Guarda su Netflix
Vedi il panorama nevoso, volti poco o per nulla noti, e pensi che il
film sia svedese o danese o su di lì, anche perché Netflix ti ha
dimostrato che quei paesi, oltre ad aver dato i natali a due “mostri”
del cinema quali Carl Theodor Dreyer ed Ingmar Bergman, sanno anche
fornirci prodotti seriali niente male, tanto da essere diligentemente
copiati dai furbi statunitensi.
Tutto sbagliato: il film di cui parliamo
(“The River King”, 2005) è canadese e i panorami nevosi
che impongono brividi gelidi, specie a uno spettatore freddoloso come
me, sono proprio i loro. Ma il freddo nordico non incide solo sui
panorami nevosi e sui ghiacci infidi, che celano le acque di laghi e
acquitrini, ma anche sull’andamento della storia che è altrettanto
infreddolito dello spettatore. Senza usare altri eufemistici
escomatages, la noia è noia e questa storia, tratta da un romanzo di
Alice Hoffman, dovrebbe garantire la suspense ma ne è del tutto priva.

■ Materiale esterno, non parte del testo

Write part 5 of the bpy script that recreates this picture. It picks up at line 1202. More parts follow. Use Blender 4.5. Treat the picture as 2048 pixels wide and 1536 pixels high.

Parla di un ragazzo, probabilmente evaso da una scuola esclusiva, e
ritrovato cadavere sotto i ghiacci: nonnismo andato storto? Omicidio o
suicidio? Il povero poliziotto ci perde la testa, cercando di spezzare
le previste omertà, ci scommette pure il posto aggirandosi fra la fauna
giovanile, ma anche adulta, che dovrebbe aiutarlo a far luce. Alla fine
dell’estenuante ricerca – estenuante soprattutto per noi spettatori –
che vede tirare in ballo anche inquietanti tracce di sapore
soprannaturale e strani riti pseudo-esoterici, la verità viene fuori,
ammannita dai previsti centellinati flashback.
Ammiriamo la cura con cui
il regista ha voluto tradurre in immagini rarefatte un romanzo che
prometteva bene, quelle distese bianche, quei dialoghi scanditi dalla
neve che cade, il volto della fanciulla dai capelli rossi, il nuoto
coraggioso di chi se la sente di solcare le acque, ma il tutto non
carbura. Sarà per la prossima volta.